Finance Officers enable science and scholarship
- Wits University
Science Month Feature: Hazvi Musodza has supported the integrity of research funding for nearly 14 years.

As we celebrate National Science Month this July, we take a moment to salute our unsung heroes, the people who enable Wits scientists, across all our faculties, to conduct research and push the frontiers of knowledge.
Meet Hazvi Musodza, Finance Contact Officer at the Faculty of Humaities. In this QnA she shares how her role supports Science. She believes that behind every published paper, funded fellowship, or transformative initiative, there is a financial structure that has had to work perfectly and be maintained so that researchers can focus on the ideas.
Please tell us about your background and what influenced your career Interests?
I am the youngest of five children, raised in a family that placed enormous value on education. My parents made sure all five of us were educated through to university level, even when it meant sacrificing their own comforts to make that possible. My mother was a school teacher, and my father worked first in the army and later in the security police force.
Growing up in that environment taught me discipline, structure, and the importance of long-term planning - qualities that came naturally with a father from a security and military background, and a mother whose entire profession was about nurturing potential and seeing things through to completion. Watching my parents manage a household of five children's education on careful budgeting and sacrifice also gave me an early, practical understanding of how resources have to be planned, protected, and prioritised to achieve something meaningful - which, looking back, planted the seed for my interest in finance.
That upbringing is really what pointed me toward accountancy. I went on to study an Honour's degree in Accountancy at the University of Zimbabwe and later pursued postgraduate studies in Accounting Sciences (UNISA) and Specialised Accountancy (Wits University). But there is a thread that runs even deeper than the numbers themselves - because my family's whole story was built around education changing lives, I have found real meaning in a finance career that specifically supports research and academia. Managing grant finances for a university means I am still, in a sense, doing what my parents did, that is, making sure resources are carefully managed so that education and knowledge can flourish.
How does your work support Science?
I joined Wits in August 2012, starting as a Finance Officer in Services. Over nearly 14 years, I have supported Wits' scientific and academic mission in several concrete ways which include managing financial administration for NRF-funded projects at the Centre of Excellence in Mathematical and Statistical Sciences (CoE-MaSS) - handling budgeting, invoicing, and reporting that kept a national research centre financially compliant and functional. Additionally, I have been involved in administering Mellon Foundation and FRIC (Faculty Research and Innovation Committee) grants in the Humanities, ensuring researchers can focus on their scholarship while their funding is properly managed. Other responsibilities have been supporting audits and implementing recommendations, which protects the integrity of research funding at an institutional level.

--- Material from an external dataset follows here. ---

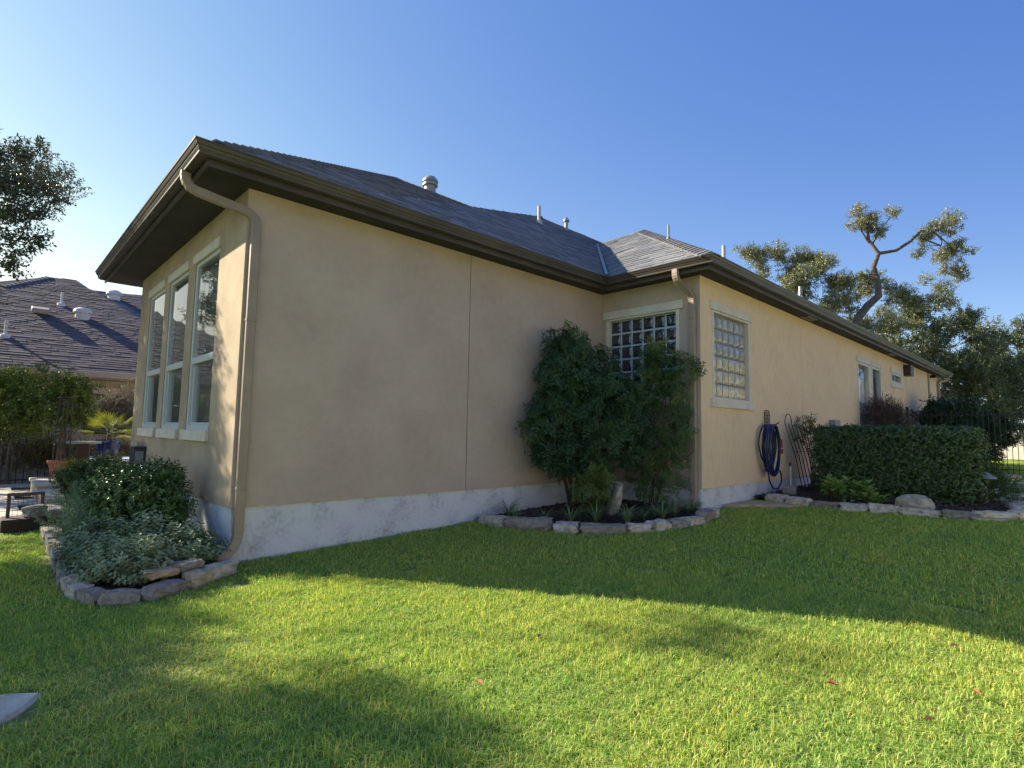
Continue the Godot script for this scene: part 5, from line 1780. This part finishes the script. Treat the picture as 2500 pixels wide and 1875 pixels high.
	put(m, "hook", M.iron, t)
	# blue pot with a palm, dark pedestal table, small pot
	t = thing("blue_pot", "large glazed dark blue pot on the porch", "pot", Vector3(0.2, 0.56, -8.5))
	m = MB.new()
	m.lathe(Vector3(0.2, 0.56, -8.5), [Vector2(0.0, 0.0), Vector2(0.14, 0.0), Vector2(0.19, 0.2), Vector2(0.2, 0.34), Vector2(0.215, 0.36), Vector2(0.215, 0.39), Vector2(0.18, 0.39), Vector2(0.18, 0.35), Vector2(0.0, 0.34)], 24)
	put(m, "body", M.cobalt, t)
	t = thing("palm", "yellow-green fan palm in the blue pot", "palm", Vector3(0.2, 0.9, -8.5))
	m = MB.new()
	m.tube([Vector3(0.2, 0.88, -8.5), Vector3(0.2, 1.1, -8.5)], [0.05, 0.035], 8)
	put(m, "trunk", M.bark, t)
	rng.seed = 331
	for k in 17:
		m = MB.new()
		m.tinted = true
		var a := k * 2.4
		var el := rnd(-0.15, 1.1)
		var d := Vector3(cos(a) * cos(el), sin(el), sin(a) * cos(el))
		var b := Vector3(0.2, 1.08, -8.5)
		var hub := b + d * rnd(0.22, 0.36)
		m.col = Color(0.12, 0.17, 0.045)
		m.tube([b, hub], [0.005, 0.004], 4)
		var sv := d.cross(Vector3.UP).normalized()
		var uv := sv.cross(d)
		for j in 15:
			var ang := lerpf(-1.25, 1.25, j / 14.0)
			var ld := (d * cos(ang) + sv * sin(ang) - Vector3.UP * 0.25 * absf(ang)).normalized()
			m.col = Color(0.17, 0.22, 0.05).lerp(Color(0.34, 0.35, 0.09), rng.randf())
			m.leaf(hub, ld, uv, rnd(0.26, 0.36), 0.02, 0.3)
		put(m, "frond", M.leaf, t)
	t = thing("pedestal_table", "dark pedestal side table beside the blue pot", "table", Vector3(-0.25, 0.46, -8.2))
	m = MB.new()
	m.lathe(Vector3(-0.25, 0.46, -8.2), [Vector2(0.0, 0.46), Vector2(0.30, 0.46), Vector2(0.30, 0.42), Vector2(0.12, 0.41), Vector2(0.0, 0.40)], 20)
	put(m, "table_top", M.steel_box, t)
	m = MB.new()
	m.box(Vector3(-0.35, 0.46, -8.3), Vector3(-0.15, 0.87, -8.1), 0.01)
	put(m, "pedestal", M.brown_pot, t)
	t = thing("flower_pot", "small dark pot of pale leafy flowers on the lowest step", "pot", Vector3(-0.68, 0.25, -4.9))
	m = MB.new()
	m.lathe(Vector3(-0.74, 0.25, -4.9), [Vector2(0.0, 0.0), Vector2(0.07, 0.0), Vector2(0.09, 0.16), Vector2(0.075, 0.16), Vector2(0.0, 0.14)], 16)
	put(m, "body", M.brown_pot, t)
	foliage(t, "foliage", [[-0.74, 0.47, -4.9, 0.11]], rd, M.leaf, 9000, 0.9, 1.3, Color(0.11, 0.16, 0.05), Color(0.26, 0.30, 0.14), 333, 0.8)
	# the broad-leaved rosette above the dark shrub
	t = thing("mullein", "upright plant with broad pale green strap leaves behind the dark shrub", "plant", Vector3(-0.28, 0.4, -5.4))
	rng.seed = 341
	for k in 12:
		m = MB.new()
		m.tinted = true
		m.col = Color(0.19, 0.26, 0.10) * rnd(0.85, 1.15)
		var a := k * 2.4
		var d := Vector3(cos(a), 0, sin(a))
		var w := Vector3(-d.z, 0, d.x) * 0.028
		var pv := Vector3(-0.28, 0.50 + k * 0.02, -5.4)
		for j in 4:
			var tt := (j + 1) / 4.0
			var p := Vector3(-0.28, 0.50 + k * 0.02, -5.4) + d * 0.26 * tt + Vector3.UP * (0.22 * tt - 0.2 * tt * tt)
			var ww := [1.0, 1.25, 0.9, 0.1][j] as float
			var w0 := [0.4, 1.0, 1.25, 0.9][j] as float
			m.quad(pv - w * w0, pv + w * w0, p + w * ww, p - w * ww, Vector3.UP)
			pv = p
		put(m, "leaf", M.leaf_soft, t)
	m = MB.new()
	m.tube([Vector3(-0.28, 0.3, -5.4), Vector3(-0.28, 0.86, -5.4)], [0.016, 0.008], 6)
	put(m, "stem", M.stem, t)
	t = thing("lantana", "loose yellow-flecked shrub in front of the porch", "shrub", Vector3(-0.2, 0.4, -6.2))
	foliage(t, "foliage", [[-0.3, 0.52, -5.9, 0.2], [-0.1, 0.55, -6.0, 0.22], [-0.55, 0.5, -6.3, 0.18]], rd, M.leaf, 2600, 1.1, 1.7, Color(0.07, 0.11, 0.03), Color(0.32, 0.33, 0.07), 351, 0.8)
	# privets
	for q in [["tall bright green privet at the left edge of the photo", 1, [[-1.50, 1.95, -9.3, 0.37], [-1.28, 2.10, -9.2, 0.30], [-1.08, 1.86, -9.0, 0.33], [-1.30, 1.52, -9.0, 0.40], [-1.04, 1.45, -8.8, 0.32], [-1.40, 1.25, -9.0, 0.32], [-1.10, 1.18, -8.9, 0.28], [-1.75, 1.7, -9.3, 0.42], [-1.7, 1.3, -9.2, 0.4]], Vector3(-1.3, 0.05, -9.1)], ["tall bright green privet behind the terracotta pot", 2, [[-0.78, 2.12, -8.29, 0.28], [-0.88, 1.84, -8.41, 0.25], [-0.60, 1.96, -8.13, 0.28], [-0.41, 1.77, -7.97, 0.25], [-0.75, 1.60, -8.18, 0.27], [-0.52, 1.53, -7.97, 0.27], [-0.62, 1.30, -8.09, 0.22], [-0.34, 1.93, -7.88, 0.17]], Vector3(-0.62, 0.33, -8.1)]]:
		t = thing("privet", q[0], "shrub", q[3])
		foliage(t, "foliage", q[2], br, M.leaf, 1250, 0.8, 1.25, Color(0.075, 0.125, 0.026), Color(0.185, 0.25, 0.055), 360 + q[1], 0.5)
		var b: Vector3 = q[3]
		for k in 3:
			var bb := b + Vector3(rnd(-0.12, 0.12), 0, rnd(-0.1, 0.1))
			var st := MB.new()
			st.tube([bb, bb + Vector3(rnd(-0.05, 0.05), 0.6, rnd(-0.05, 0.05)), bb + Vector3(rnd(-0.15, 0.15), 1.2, rnd(-0.1, 0.1))], [0.022, 0.018, 0.012], 6)
			put(st, "stem", M.bark, t)
	t = thing("twiggy_hedge", "thin brown and yellow twiggy hedge along the left iron fence", "hedge", Vector3(-1.5, 0.0, -9.6))
	var cl := []
	rng.seed = 371
	for k in 22:
		cl.append([-3.4 + k * 0.2, rnd(0.2, 1.0), -9.9 + rnd(-0.2, 0.2), 0.3])
	foliage(t, "twigs", cl, sprig("twigs", 6), M.twig, 420, 1.2, 2.0, Color(0.10, 0.08, 0.045), Color(0.22, 0.18, 0.10), 372, 0.6)
	foliage(t, "foliage", cl, rd, M.leaf, 520, 1.1, 1.8, Color(0.12, 0.15, 0.03), Color(0.34, 0.34, 0.08), 373, 0.6)
	t = thing("porch_shrub", "bare-twigged grey shrub in front of the neighbour's window", "shrub", Vector3(0.6, 0.0, -10.8))
	cl = []
	for k in 9:
		cl.append([0.1 + k * 0.16, rnd(1.3, 1.9), -10.8 + rnd(-0.3, 0.3), 0.3])
	foliage(t, "twigs", cl, sprig("twigs", 6), M.twig, 400, 1.3, 2.2, Color(0.14, 0.12, 0.09), Color(0.28, 0.24, 0.19), 374, 0.6)
	foliage(t, "foliage", cl, rd, M.leaf, 330, 1.1, 1.8, Color(0.09, 0.11, 0.03), Color(0.22, 0.22, 0.07), 375, 0.6)
	limbs(t, "stems", [Vector3(0.7, -0.2, -10.8), Vector3(0.7, 0.7, -10.8)], [0.04, 0.03], cl, M.bark, 0.008, 5, 376)
	# left iron fence
	iron_fence("iron_fence", "black iron picket fence behind the left shrubs", Vector3(-5.0, 0.0, -9.4), Vector3(-0.3, 0.0, -9.4), 1.15, 0.11, [0.12, 0.72, 1.1], 1.6)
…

In short, science and scholarship need money to run properly, and my role has been to make sure that money is tracked, compliant, and available when researchers need it.
How has your role changed over the year?
My role at Wits has steadily progressed in both scope and complexity since 2012. In the Services Department, now called Operations, Facilities and Management Department (OFMD), I gained foundational finance officer experience that gave me a solid grounding in the day-to-day mechanics of University finance. From there, I moved a step up into the Faculty of Science, where I mostly managed NRF-funded project finances for the Centre of Excellence in Mathematical and Statistical Sciences (CoE-MaSS). I then worked in Journalism Department as a Finance Officer - an experience that broadened my exposure beyond internal University rules to compliance with external donor agreements.
In my current role as Finance Contact Officer for Humanities Research and Projects, I look after international grants such as the Mellon Inclusive Professoriate and Mellon Turning the Tide, draft funding contracts, and directly providing support to the Assistant Deans for Research.
I see this progression as mirroring how the quest for knowledge itself has evolved - research today is less about a single discipline working in isolation and more about interdisciplinary, donor-funded, internationally partnered projects with real accountability requirements attached. As research has become more complex and more scrutinised (donors, NRF, auditors), my role has had to grow in sophistication too - from basic bookkeeping to structuring and safeguarding the finances behind large-scale research that has real community and academic impact.
What innovative projects have you worked on and what excites you about these?
- Mellon Inclusive Professoriate and Mellon Turning the Tide: large, socially oriented grants aimed at transforming academia and addressing systemic issues. Managing budgets of this scale for projects with a transformative agenda is genuinely significant.
- CoE-MaSS (NRF-funded): supporting a national Centre of Excellence in mathematical and statistical sciences meant my financial work underpinned research with a national research-priority status.
- FRIC seed funding, book publication grants, and writing retreats: less about big money and more about enabling knowledge production directly - helping a book get written, or a new research idea get off the ground.
What excites me is the sense that behind every published paper, funded fellowship, or transformative initiative, there is a financial structure that has had to work perfectly and be maintained so that researchers can focus on the ideas.